Москалькова: Поэтому на этом этапе, видимо, и получили разъяснение, что мы готовы, возможно, присутствовать на суде, чтобы смотреть, как он проходит, изучить документы. И ждем того случая, когда уполномоченный вправе участвовать. А сегодня это прокурор, это руководитель следственного комитета, Верховный суд.

Желнов: Вы возьмете под контроль ситуацию с журналистом Соколовым?

Москалькова: Да, я возьму под контроль. Считаю ваше обращение официальным и публичным.

Баданин: Официальнее некуда. Разрешите, я задам последний вопрос. Не могу его не задать. Я сегодня ехал на работу. Вы же состояли в организации «Офицеры России», я не ошибаюсь?

Москалькова: Да.

Баданин: До сих пор состоите?

Москалькова: Нет.

Баданин: Хорошо.

Москалькова: С момента избрания я была обязана сложить с себя все эти полномочия.

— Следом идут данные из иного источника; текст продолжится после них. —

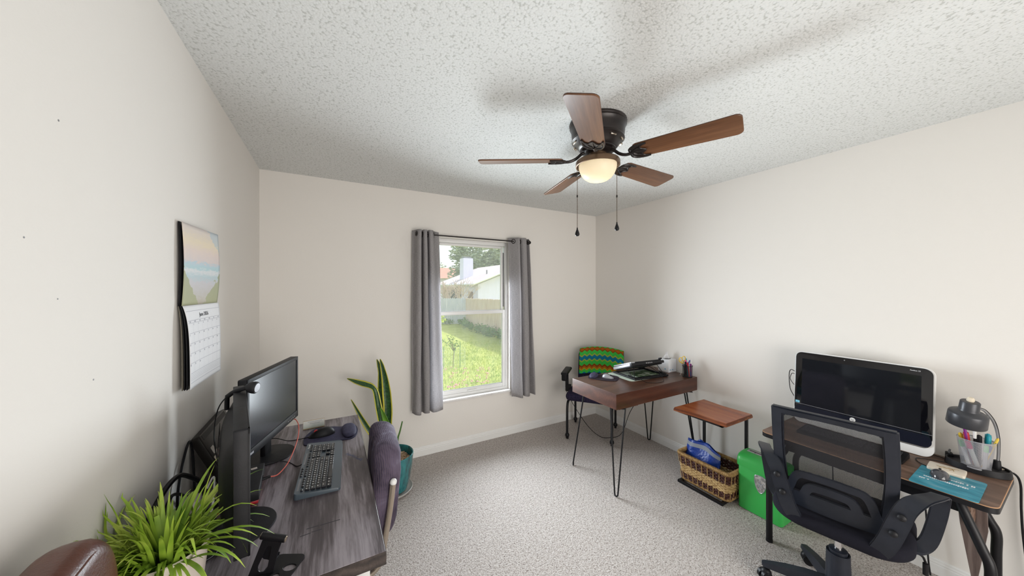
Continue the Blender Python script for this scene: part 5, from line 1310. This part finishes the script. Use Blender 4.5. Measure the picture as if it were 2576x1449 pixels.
bld('prong', b, M['grey'], pb)
t = thing('lamp_cable', 'black lamp cable hanging down the wall off the right end of the work table', 'cable', (2.85,.20,RZT))
b = MB(); b.tube(smooth_path([(2.83,.235,RZT+.006),(2.848,.205,RZT+.004),(2.856,.19,RZT-.04),(2.857,.188,.50),(2.856,.182,.36),(2.852,.165,.18),(2.84,.13,.02),(2.80,.02,.006),(2.78,-.10,.006)],9),.0042,8); bld('cord', b, M['black'], t, world=True)
t = thing('hanging_cords', 'tangled black cords hanging behind the work table', 'cable', (2.82,.70,RZT))
b = MB()
for pts in ([(2.85,.80,.62),(2.84,.78,.50),(2.80,.72,.42),(2.82,.66,.46),(2.85,.62,.40),(2.84,.58,.30)],[(2.85,.60,.62),(2.82,.56,.46),(2.80,.48,.40),(2.83,.42,.45),(2.85,.36,.56)],[(2.85,.50,.60),(2.84,.47,.35),(2.83,.46,.10),(2.82,.45,.006)],[(2.86,.86,.60),(2.85,.85,.35),(2.83,.84,.10),(2.82,.84,.006)]):
    b.tube(smooth_path(pts,8),.0035,6)
bld('cord', b, M['black'], t, world=True)
# ------------------------------------------------------------------ mesh task chair
OA = rad(10); OC = V((2.150,.622,0))
t = thing('task_chair', 'navy black mesh-back task chair on a five-star base in front of the work table', 'chair', tuple(OC), OA)
bh = MB(); bh.lathe([(0,.070),(.040,.070),(.044,.085),(.046,.120),(.040,.130),(0,.130)], (0,0,0), 28)
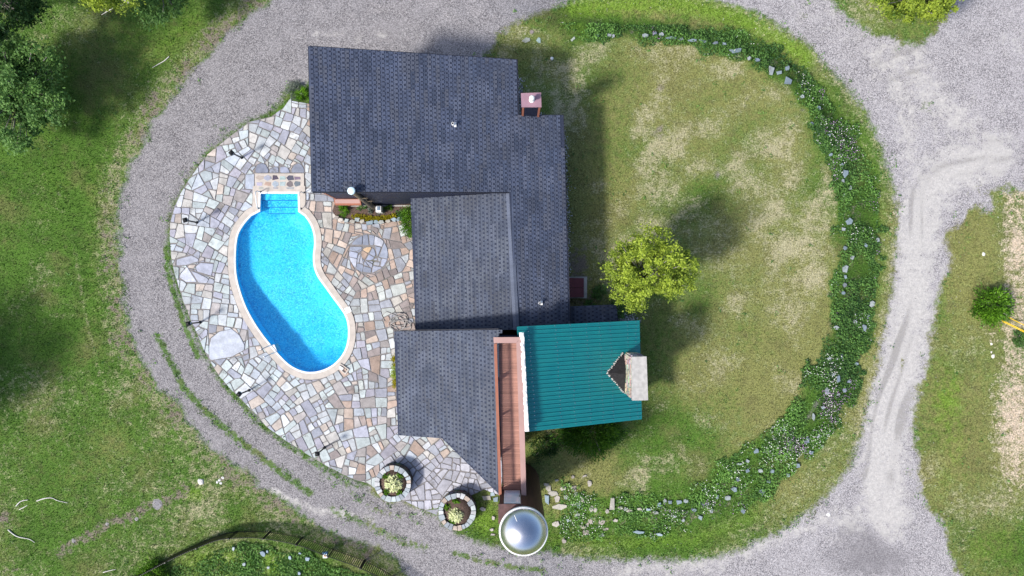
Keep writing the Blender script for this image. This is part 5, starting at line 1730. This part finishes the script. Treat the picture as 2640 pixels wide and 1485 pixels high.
# stone planters
def planter(px, py, rpx, label, seed):
    random.seed(seed)
    zt = 0.92
    c = P(px, py, zt)
    r_ = rpx * K * (CAM_H - zt) / CAM_H
    t = thing('stone_planter', label, 'planter', (c.x, c.y, 0), 'round stone planters at the patio entrance')
    mb = ring([(c.x + (r_ - 0.26) * math.cos(a_), c.y + (r_ - 0.26) * math.sin(a_)) for a_ in [2 * math.pi * k / 32 for k in range(32)]], [(c.x + (r_ - 0.05) * math.cos(a_), c.y + (r_ - 0.05) * math.sin(a_)) for a_ in [2 * math.pi * k / 32 for k in range(32)]], 0.0, zt - 0.09)
    mb.build('core_wall', M['mortar'], t)
    MB().lathe((c.x, c.y, 0.3), [(r_ - 0.27, 0), (r_ - 0.27, zt - 0.45), (0.3, zt - 0.36)], 28).build('soil', M['soil'], t, True)
    dark_t = lambda: tuple(q * random.uniform(0.28, 0.5) for q in random.choice([srgb(150, 150, 155), srgb(135, 130, 130), srgb(160, 152, 142)]))
    z_ = 0.02
    while z_ < zt - 0.12:
        h_ = random.uniform(0.12, 0.19)
        a_ = random.uniform(0, 1)
        end = a_ + 2 * math.pi
        while a_ < end - 0.05:
            w_ = min(random.uniform(0.18, 0.38) / r_, end - a_)
            ro = r_ + random.uniform(-0.03, 0.02)
            pts = [(c.x + q * math.cos(b_), c.y + q * math.sin(b_)) for q, b_ in ((r_ - 0.06, a_ + 0.012), (ro, a_ + 0.02), (ro, a_ + w_ - 0.02), (r_ - 0.06, a_ + w_ - 0.012))]
            MB().prism(pts, z_ + 0.008, min(z_ + h_ - 0.008, zt - 0.10)).build('wall_stone', M['rubble'], t, tint=dark_t())
            a_ += w_
        z_ += h_
    a_ = random.uniform(0, 1)
    end = a_ + 2 * math.pi
    while a_ < end - 0.06:
        w_ = min(random.uniform(0.22, 0.42) / r_, end - a_)
        ri, ro = r_ - random.uniform(0.24, 0.34), r_ + random.uniform(-0.02, 0.03)
        pts = [(c.x + q * math.cos(b_), c.y + q * math.sin(b_)) for q, b_ in ((ri, a_ + 0.02), (ro, a_ + 0.015), (ro, a_ + w_ / 2), (ro, a_ + w_ - 0.015), (ri, a_ + w_ - 0.02))]
        tz = zt + random.uniform(-0.03, 0.02)
        k = random.uniform(0.62, 0.85)
        MB().prism(pts, zt - 0.085, tz).build('coping_stone', M['stone'], t, tint=tuple(q * k for q in random.choice([srgb(200, 210, 212), srgb(186, 196, 202), srgb(212, 214, 216), srgb(170, 178, 186), srgb(206, 190, 176)])))
        a_ += w_
    return c, r_, zt
pc1 = planter(1012.6, 1248, 47, 'round stone planter nearer the pool patio', 3)
pc2 = planter(1178, 1320, 48, 'round stone planter nearer the domed tower', 4)

# ------------------------------------------------------------------ plants
def rosette(c, r, n, L, W, h, tint=(0.2, 1.0)):
    """leaves arching out from a crown"""
    a = RNG.uniform(0, 6.283, n)
    q = np.sqrt(RNG.random(n)) * r
    d = np.stack([np.cos(a), np.sin(a), RNG.uniform(-0.2, 0.5, n)], -1)
    cc = np.stack([c[0] + np.cos(a) * q, c[1] + np.sin(a) * q, c[2] + h * (1 - (q / r) ** 2) * RNG.uniform(0.75, 1.05, n)], -1)
    return leaves(cc, L, W, 1.2, RNG.uniform(*tint, n), d)
def shrub_parts(c, rx, ry, rz, n, L, W, nclump=40, shell=0.75, csz=0.16, tint_b=0.25):
    """leaf clumps spread over an ellipsoid volume"""
    u = RNG.normal(size=(nclump, 3))
    u /= np.linalg.norm(u, axis=1)[:, None]
    u[:, 2] = np.abs(u[:, 2]) * 0.95 + 0.02
    rad = RNG.uniform(shell * 0.6, 1.0, nclump) ** 0.6 * RNG.uniform(0.68, 1.22, nclump)
    cc = u * rad[:, None] * np.array([rx, ry, rz]) + np.array(c)
    k = RNG.integers(0, nclump, n)
    off = RNG.normal(size=(n, 3)) * csz * np.array([rx, ry, rz * 0.8]).mean()
    p = cc[k] + off
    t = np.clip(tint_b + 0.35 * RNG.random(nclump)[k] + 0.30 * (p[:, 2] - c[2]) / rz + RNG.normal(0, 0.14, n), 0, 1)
    return leaves(p, L, W, 0.5, t, u[k])
def twigs(base, tips, r0, name, mat, parent):
    mb = MB()
    for tp_ in tips:
        b, e = Vector(base), Vector(tp_)
        m_ = b.lerp(e, 0.5) + Vector((random.uniform(-.1, .1), random.uniform(-.1, .1), 0.12)) * (e - b).length * 0.5
        mb.tube([b, m_, e], [r0, r0 * 0.6, r0 * 0.2], 5)
    return mb.build(name, mat, parent, True)
def shrub(name, label, cat, c, rx, ry, rz, n, L, W, mat, ncl=40, group=None, csz=0.16, stems=6, tint_b=0.25):
    t = thing(name, label, cat, tuple(c), group)
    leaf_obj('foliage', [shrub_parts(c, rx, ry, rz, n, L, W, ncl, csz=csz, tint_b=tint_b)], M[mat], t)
    tips = [(c[0] + rx * 0.7 * math.cos(a_), c[1] + ry * 0.7 * math.sin(a_), c[2] + rz * random.uniform(0.5, 0.9)) for a_ in [2 * math.pi * k / stems + random.uniform(-.3, .3) for k in range(stems)]]
    twigs((c[0], c[1], c[2] - 0.05), tips, max(0.015, 0.02 * rx), 'stem', M['bark'], t)
    return t
for (c, r_, zt), nm, dx in ((pc1, 'variegated hosta in the planter nearer the pool patio', 0.0), (pc2, 'variegated hosta in the planter nearer the domed tower', -0.08)):
    cc = (c.x + dx, c.y - (0.0 if dx == 0 else 0.22), zt - 0.16)
    R_ = 0.56 if dx == 0 else 0.46
    t = thing('hosta', nm, 'plant', (cc[0], cc[1], zt - 0.1))
    leaf_obj('leaves', [rosette(cc, R_, 230, 0.22, 0.10, 0.42, (0.55, 1.0)), rosette((cc[0], cc[1], zt - 0.22), R_ * 0.9, 60, 0.2, 0.09, 0.3, (0.0, 0.3))], M['leaf_cream'], t)
    MB().lathe((cc[0], cc[1], zt - 0.25), [(0.05, 0), (0.03, 0.25)], 8).build('crown', M['bark'], t)
    for k, a_ in enumerate((0.9, 2.3, 4.0, 5.3) if dx == 0 else (1.7, 2.7, 4.3)):
        q = (c.x + (r_ - 0.48) * math.cos(a_), c.y + (r_ - 0.48) * math.sin(a_), zt - 0.15)
        where = 'the pool patio' if dx == 0 else 'the domed tower'
        side = {0.9: 'northeast', 2.3: 'northwest', 4.0: 'southwest', 5.3: 'southeast', 1.7: 'north', 2.7: 'west', 4.3: 'south'}[a_]
        shrub('bedding_plant', 'low green bedding plant on the %s rim of the planter nearer %s' % (side, where), 'plant', q, 0.22, 0.18, 0.2, 260, 0.10, 0.05, 'leaf_fresh', 14, 'low bedding plants in the stone planters', stems=3)

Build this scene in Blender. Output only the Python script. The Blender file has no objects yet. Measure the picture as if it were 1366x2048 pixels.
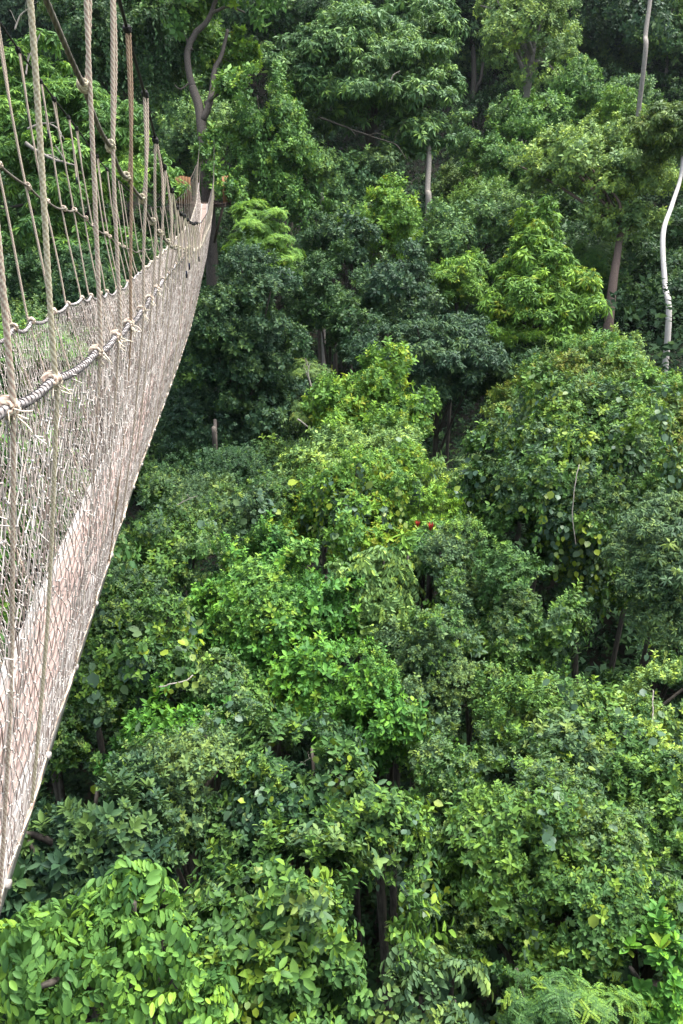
import bpy, math, random
import numpy as np
from mathutils import Vector
random.seed(7)
R = math.radians
sc = bpy.context.scene
C = sc.collection

# ---------------------------------------------------------------- camera, sky, sun, exposure
F_PX, PITCH, CZ = 1649.0, R(22.8), 30.0
cd = bpy.data.cameras.new('camera')
cam = bpy.data.objects.new('camera', cd); C.objects.link(cam)
cam.location = (0, 0, CZ)
cam.rotation_euler = (R(90) - PITCH, 0, 0)
cd.sensor_fit = 'HORIZONTAL'; cd.angle = 2 * math.atan(683 / F_PX)
cd.clip_start = 0.05; cd.clip_end = 2000
sc.camera = cam

SUN_EL, SUN_AZ = R(68), R(60)           # azimuth clockwise from +Y: high, ahead and to the right
w = bpy.data.worlds.new('World'); sc.world = w; w.use_nodes = True
nt = w.node_tree
sky = nt.nodes.new('ShaderNodeTexSky'); sky.sky_type = 'NISHITA'; sky.sun_disc = False
sky.sun_elevation = SUN_EL; sky.sun_rotation = SUN_AZ
sky.air_density = 1.0; sky.dust_density = 4.0; sky.ozone_density = 1.0
bg = nt.nodes['Background']; bg.inputs['Strength'].default_value = 0.125
hs = nt.nodes.new('ShaderNodeHueSaturation'); hs.inputs['Saturation'].default_value = .55       # a pale, clouded sky
nt.links.new(sky.outputs[0], hs.inputs['Color']); nt.links.new(hs.outputs[0], bg.inputs['Color'])
sd = bpy.data.lights.new('sun', 'SUN'); sd.energy = 2.4; sd.angle = R(36); sd.color = (1.0, 0.98, 0.94)
sun = bpy.data.objects.new('sun', sd); C.objects.link(sun)
to_sun = Vector((math.sin(SUN_AZ) * math.cos(SUN_EL), math.cos(SUN_AZ) * math.cos(SUN_EL), math.sin(SUN_EL)))
sun.rotation_euler = to_sun.to_track_quat('Z', 'Y').to_euler(); sun.location = (0, 0, 80)
sc.view_settings.view_transform = 'Standard'; sc.view_settings.look = 'None'
sc.view_settings.gamma = 1.0; sc.view_settings.exposure = 1.68
sc.render.engine = 'CYCLES'
cy = sc.cycles
cy.max_bounces = 5; cy.diffuse_bounces = 1; cy.glossy_bounces = 1; cy.transmission_bounces = 3; cy.volume_bounces = 0
cy.caustics_reflective = False; cy.caustics_refractive = False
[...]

Баданин: Скажите, пожалуйста, откуда у организации «Офицеры России» столько денег на наружную рекламу в городах России?

Желнов: И зачем она нужна, эта наружная реклама? Что они рекламируют?

Баданин: Вы же тоже видите эти щиты.

Москалькова: А я в этом ничего плохого не вижу. Общество знает, что есть такая общественная организация, «Офицеры России». Хорошо, если будет реклама за права человека. Я не знаю, платная или социальная это реклама.

Желнов: Довольно странновато.

Москалькова: Не готова ответить на этот вопрос.

Баданин: Хорошо.

P. S.

Москалькова: Я, Татьяна Москалькова, уполномоченный по правам человека в Российской Федерации, была на программе «Вечер трудного дня». Для меня он действительно трудным, этот вечер, потому что нужно было ответить на трудные вопросы умных, заинтересованных и настроенных на позитив моих собеседников. Всего доброго.